3. The fuel system of claim 2, wherein the multiple filter controller further comprises a pressure gage positioned in parallel configuration to the boost pump and the vacuum gage and located downstream from the vacuum switch.

4. A fuel system, comprising:

a fuel tank which holds a fuel source;

a multiple filter controller, comprising:

a first filter;

a second filter;

an inlet valve located upstream from the first filter and the second filter, wherein the inlet valve provides the fuel source from the fuel tank to the first filter and to the second filter;

an outlet valve located downstream from the first filter and the second filter, wherein the outlet valve provides an outlet source for the fuel source from the first filter and from the second filter;

a bleed valve located downstream of the outlet valve;

a first conduit in line with the bleed valve;

a second conduit in line with the bleed valve;

a boost pump in a parallel configuration with a check valve, wherein the boost pump and the check valve are serially connected to and downstream from the outlet valve and upstream from the bleed valve; and

a vacuum gage in a parallel configuration with the boost pump and the check valve, and further wherein the vacuum gage is connected to a third conduit which is in communication with the boost pump, the check valve, and the outlet valve;

wherein the fuel source is introduced into the multiple filter controller via the inlet valve, and passes into at least one of the first filter and the second filter, and further wherein the fuel source is returned to the fuel tank by feeding the fuel source into the first conduit via the bleed valve;

a fuel pump located downstream of the multiple filter controller, wherein the second conduit channels the fuel source to the fuel pump; and

an injector pump located downstream of the fuel pump, wherein the fuel source flows from the fuel pump and into the injector pump.
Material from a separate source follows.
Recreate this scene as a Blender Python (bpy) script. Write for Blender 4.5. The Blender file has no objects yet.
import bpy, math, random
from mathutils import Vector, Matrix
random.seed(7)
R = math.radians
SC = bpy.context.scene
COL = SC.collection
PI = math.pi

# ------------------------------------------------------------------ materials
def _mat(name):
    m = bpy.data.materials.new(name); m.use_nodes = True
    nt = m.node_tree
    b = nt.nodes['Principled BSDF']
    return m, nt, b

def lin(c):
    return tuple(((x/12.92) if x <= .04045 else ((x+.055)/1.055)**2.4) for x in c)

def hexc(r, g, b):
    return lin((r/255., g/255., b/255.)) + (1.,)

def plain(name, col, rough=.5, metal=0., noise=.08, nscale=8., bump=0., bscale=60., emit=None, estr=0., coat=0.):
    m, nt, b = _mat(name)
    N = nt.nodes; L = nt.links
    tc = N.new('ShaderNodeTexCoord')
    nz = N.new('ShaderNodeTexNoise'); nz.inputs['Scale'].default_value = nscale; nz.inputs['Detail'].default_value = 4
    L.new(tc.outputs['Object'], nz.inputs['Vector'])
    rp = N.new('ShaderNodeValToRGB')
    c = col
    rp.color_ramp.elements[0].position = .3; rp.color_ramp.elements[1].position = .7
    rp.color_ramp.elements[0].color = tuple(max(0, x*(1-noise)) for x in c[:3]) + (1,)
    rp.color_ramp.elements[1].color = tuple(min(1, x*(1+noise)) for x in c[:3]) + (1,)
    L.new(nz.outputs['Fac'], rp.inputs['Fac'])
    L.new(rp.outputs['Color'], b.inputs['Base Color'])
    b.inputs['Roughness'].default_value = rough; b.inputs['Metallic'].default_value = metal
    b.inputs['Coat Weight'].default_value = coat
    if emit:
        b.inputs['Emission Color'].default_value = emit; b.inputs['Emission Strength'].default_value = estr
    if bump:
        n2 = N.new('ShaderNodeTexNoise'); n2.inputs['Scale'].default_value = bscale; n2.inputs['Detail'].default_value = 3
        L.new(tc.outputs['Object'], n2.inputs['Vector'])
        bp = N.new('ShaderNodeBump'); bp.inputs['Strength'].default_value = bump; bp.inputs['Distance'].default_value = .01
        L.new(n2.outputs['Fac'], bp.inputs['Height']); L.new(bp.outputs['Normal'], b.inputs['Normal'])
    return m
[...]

5. The fuel system of claim 4, wherein the multiple filter controller further comprises a vacuum switch which is disposed on the third conduit, wherein the vacuum switch detects a pressure level above a predetermined pressure level, wherein the pressure level is caused by a flow of the fuel source through the first filter or the second filter which is now malfunctioning, and wherein the vacuum switch responds to the pressure level, upon which response, the inlet valve is positioned to restrict the flow of the fuel source to the malfunctioning filter and to permit the flow of the fuel source to the other of the filters, and further wherein, upon the response of the vacuum switch, the outlet valve is positioned to restrict the flow of the fuel source from the malfunctioning filter and to permit the flow of the fuel source from the other of the filters.

6. The fuel system of claim 5, wherein the multiple filter controller further comprises a pressure gage positioned in parallel configuration to the boost pump and the vacuum gage and located downstream from the vacuum switch.